LALO: Piano Trio No. 1 in c minor, Op. 7; Piano Trio No. 2 in b minor; Piano Trio No. 3 in a minor, Op. 26 – Leonore Piano Trio – Hyperion CDA68113, 79:16 (12/31/15) [Distr. by Harmonia mundi] ****: 

Edouard Lalo (1823-1892), despite a prolific creative output, still survives in the popular mind via his Symphonie espagnole. While he never received the coveted Prix de Rome, he joined an association of composers – Duparc, Messager, Faure, D’Indy, and Chabrier –  who supported each other in their musical efforts. Their musical credo urged against “academicism” in artistic expression, and the 1850 Piano Trio No. 1 came about directly as a result of Lalo’s friendship with violinist Jules Armingaud and singer Edmond Membree, the latter of whom received the dedication of Op. 7.

Lalo consistently claimed Robert Schumann and the German tradition as his spiritual ancestors, and the c minor Trio bears witness to those influences. Elegant melodic lines pour forth from the cello (Gemma Rosefield) out the outset, and the two strings combine for lush harmony, with the keyboard part (Tim Horton) quite subdued until the closing pages. The second movement: Romance: Andante bears a lyric charm in the spirit of Mendelssohn, allowing violin Benjamin Nabarro his place in the sun, moving to a fertile blend of instruments after the repeat of the opening figures. Again, in the manner of Mendelssohn, the keyboard opens with repeated notes for the verve-laden Scherzo, taken up in a gavotte or polka style by the ensemble.  Piano and cello combine, then the violin adds its zesty color as we move to a “perfumed” trio section.  A cello solo opens the last movement, Recit ad lib – Allegro, whose impetus wafts aspects of both Mendelssohn and Schumann, often employing polyphonic means. Violin and cello enjoy lovely, liquid colloquy, while the piano introduces the possibility of modulations to the major mode; but the intention remains well within c minor, which triumphs with a resounding tread, lento, pesante.

The four-movement b minor Trio (1852) extends Lalo’s debts to Schumann, opening, Allegro maestoso, with forthright octaves into a dotted rhythm that leads to a canon. Piano arpeggios underline a hymn tune for a secondary theme, most delicately persuasive. The stentorian development might be mistaken for early Brahms, given the solidity of the piano line. Rosenfield’s cello certainly makes points while Horton’s arpeggios later shimmer in aquatic sonorities. The impressive violin part recalls that Lalo deciated the work to “his friend J. Armingaud.”  The recapitulation employs resonant canon and stretto techniques to dramatize the last pages.
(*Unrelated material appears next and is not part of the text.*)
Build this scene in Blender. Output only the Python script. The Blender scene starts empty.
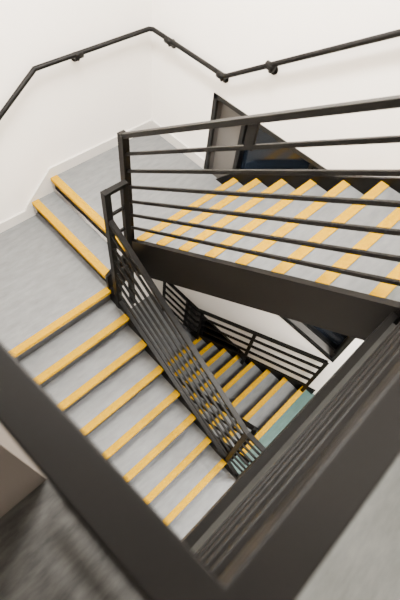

Lalo’s gift for melody certainly rises to the occasion for the Andante con moto, wherein violinist Nabarro shines. An assortment of triplet figures, accompanied by tremolos in the strings, stretches the melody forth, a veritable song without words. The close microphone placement (rec. 19-21 December 2014) captures the plaintive beauty of the ensemble, courtesy of Recording Engineer Phil Rowlands. The violin figures prominently – with a three-note figure – for the Minuetto: Allegretto, which relies heavily on imitation and pizzicato effects in the course of its Haydnesque spirit. The piano sets the dance in motion, soon joined in canon by his companions for a rustic clogging. The minor mode Trio section extends the through-composed nature of the frolic, with the violin motif’s now serving a ‘galant’ purpose. The finale, Allegro agitato, establishes a martial tone in the keyboard, a theme that might begin a piano sonata, but the violin and cello enter to ‘console’ the mood.  Some cross-rhythmic effects move the music forward, once more tending to a chorale-like theme. The rhythmic dash of this movement might well be attributed to the Mendelssohn of the d minor Trio.  Lalo, too, urges the music to a richly scored conclusion, tutta forza, that blazes in double octaves.
Lalo’s 1880 Trio in a minor celebrates his accession as a Chevalier de la Legion d’honneur.  The influence of Schumann reigns supreme in the opening Allegro appassionato, whose capacity for modulation has expanded Lalo’s musical syntax closer to the searching, interior world of Cesar Franck. The melodic gift has not diminished, and violin and cello sing over punctuated chords from Horton’s Steinway. The musical surprise comes at the coda: where we expect a stunning peroration, Lalo softens the impulse in the strings to a dolcissimo sigh.  What follows, Presto – given its future, literal transposition as his own Scherzo in d minor for orchestra –  qualifies as a sonic rebellion, a likely homage to Berlioz, whose music Lalo openly admired.  The Franck color pervades the ensuing, expansive Tres lent, a movement wrought in long melodic periods – perhaps hinting at the great Schubert C Major Quintet – in the manner of an arched lament. Horton’s superlative keyboard playing here more than suggests that the Franck Piano Quintet should occupy the Leonore’s next effort, with an added violin.  The finale, Allegro molto, borrows a series of Schumann’s effects: dotted rhythm, triplet figures, and a relatively demure secondary theme.  The last pages reveal the iconoclast in Lalo, hurling wrong notes in cadences that smack of Haydn and Beethoven’s wit. Why these trios do not appear more often in concert remains the Sphinx’s very own riddle.